Sixty-four of 183 breakdowns in that time were in Victoria.
Richie Merzian, the institute’s climate and energy program director, said Victoria’s brown coal-fired power plants were already struggling to provide consistently reliable energy to the state and predicted their performance would deteriorate with age, hotter weather and increasing demand.
“Across the national grid, Victoria’s ageing coal-fired power stations are the most likely to fail and Victorians felt this firsthand in January this year when many were forced into blackout,” Mr Merzian said.
Coal remains Victoria’s biggest source of power by far. In the past year, Victoria’s three brown coal-fired power plants generated 72 per cent of the state’s energy. Wind, the second largest source, generated 9.5 per cent, according to the Australian Energy Market Operator.
But Victoria’s energy market is about to go through a renewables surge as a number of large-scale wind and solar projects come online in the next two years.
In total, 2834 megawatts of new wind power and 1072 megawatts of solar is scheduled to enter the grid between 2018 and 2020, according to analysis by Green Energy Markets.
Tristan Edis, a director at Green Energy Markets, said the influx of renewables into the Victorian grid would help to lower energy prices but would not necessarily push coal out of the market.
There has been speculation Yallourn, which was built in the 1970s, will wind up before its scheduled closure date of 2032, but Mr Edis said the fact its brown coal is cheap to mine and burn, in a time of high energy prices, could keep it operating.
“Yallourn has much lower operating costs than NSW black coal,” he said. “Yallourn’s operating cost is $14 a megawatt hour; Vales Point [in NSW] is $29 per megawatt hour.”
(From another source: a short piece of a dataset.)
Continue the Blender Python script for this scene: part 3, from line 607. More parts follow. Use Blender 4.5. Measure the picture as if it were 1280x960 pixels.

Danny Price, an expert in energy economics and director of Frontier Economics, said the higher number of outages in Victoria compared with other states did not mean the state’s coal-powered plants were becoming less reliable.
“They are getting older and you would expect them to become more unreliable and I think they will become more unreliable, but at the moment there is no evidence to suggest that,” Mr Price said.
Plant shutdowns in Victoria and South Australia had increased the strain on those that remain, he said.
“The big difference though is that because you’ve got much less spare capacity, every time a plant has fallen over it’s now felt right throughout the eastern seaboard, which is something we’ve never seen before, because we’ve always had lots of spare capacity.”
New laws have been created to prevent a repeat of the rapid exit of Hazelwood from the market that caused capacity shortfalls in Victoria and South Australia.
From September, generators will be required to provide at least three years’ advance notice of their intention to close, unless the Australian Energy Regulator grants an exemption.